News & Analysis

COMMUNICATIONS TEST: Probe and protocol analysis rolls for 2.5-Gbit serial links

Loring Wirbel

8/1/2005 9:00 AM EDT

Colorado Springs, Colo. — Agilent Technologies Inc. is making a multipronged assault on high-speed serial interconnect, addressing buses and backplanes of 2.5 Gbits/second and beyond. The effort by Agilent's digital verifications solutions group involves pulse-generation systems and bit-error-rate testers from the high-speed digital test group, as well as protocol analyzers covering a gamut of storage-area network (SAN) test and specific buses such as PCI Express.

Agilent last month began shipping a serial pulse generator with stimulus frequencies of up to 7 GHz, intended for checking signal integrity in devices and subsystems. The launch of the 81141A pulse generator is merely the first step in an effort that will upgrade serial bit-error-rate test and parallel BERT systems for next-generation PCI Express board designs, said BERT marketing manager Michael Droemmer.

Serial and parallel
The N4900 Serial BERT is used in testing individual multigigabit channels, while the 81250 ParBERT offers more advanced multichannel testing for multiplexing/demultiplexing environments. The ParBERT's role in analyzing multiple sources of jitter in enterprise and data center systems carries a certain irony — just as the BERT market in telecom equipment transport was cooling off, designers of 10-Gbit/s enterprise networks re-quired the same capability in LANs and in-system buses.

Agilent's probe and protocol analysis introductions this year are aimed at the PCI Express Advanced Switching Interconnect (ASI) and the Advanced Telecommunications Computing Architecture (AdvancedTCA), though some system strategies will build off the company's Fibre Channel and SAN analysis work. While there is not a direct relationship between PCI Express ASI and the AdvancedTCA standard — many adherents of the Rapid I/O serial standard are adopting AdvancedTCA, for example — AdvancedTCA is considered the primary mechanical form factor for ASI signals, and Intel Corp. and several partners are driving the ASI Special Interest Group and AdvancedTCA as related standards.
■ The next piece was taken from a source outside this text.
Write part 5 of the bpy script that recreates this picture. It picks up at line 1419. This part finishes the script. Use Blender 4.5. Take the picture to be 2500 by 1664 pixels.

At an ASI SIG event at the recent Supercomm show, Agilent announced the first AdvancedTCA probe cards, meeting the PCI Industrial Computer Manufacturers Group's standard for an Advanced Mezzanine Card for AdvancedTCA. This minicard is the form factor of choice for the new MicroTCA extension to the AdvancedTCA spec.

At Supercomm, Agilent simultaneously introduced active and passive interposer boards for AdvancedTCA, the E2943A and E2944A, respectively. Passive systems connect to system buses via a midplane bus used in previous Agilent test equipment.

The active probe board links to an AdvancedTCA backplane to let an exerciser emulate PCI Express Advanced Switching designs, while the passive probe is used to capture ASI transactions nonintrusively between two line cards in an AdvancedTCA system.

Configurable module
As the ASI/AdvancedTCA exerciser boards have moved to customer shipment, Agilent has introduced a test module, configurable as either a Fibre Channel test module or active SAN tester, that handles Fibre Channel protocols at 1, 2 and 4 Gbits/s.

The 1735A system is defined by its software as either a protocol analyzer or full active SAN tester with traffic generation. In the future, add-in hardware modules and multiprotocol software will let systems in form factors similar to the 1735A test a range of serial protocols used in SANs and data center serial interconnects.

Agilent said it will work with third parties for expanded software capabilities. Lamprey Networks (Durham, N.H.), which partnered with Agilent for Infiniband solutions, will provide software for PCI compliance testing, and will play an active role in future plugfest events on ASI and AdvancedTCA.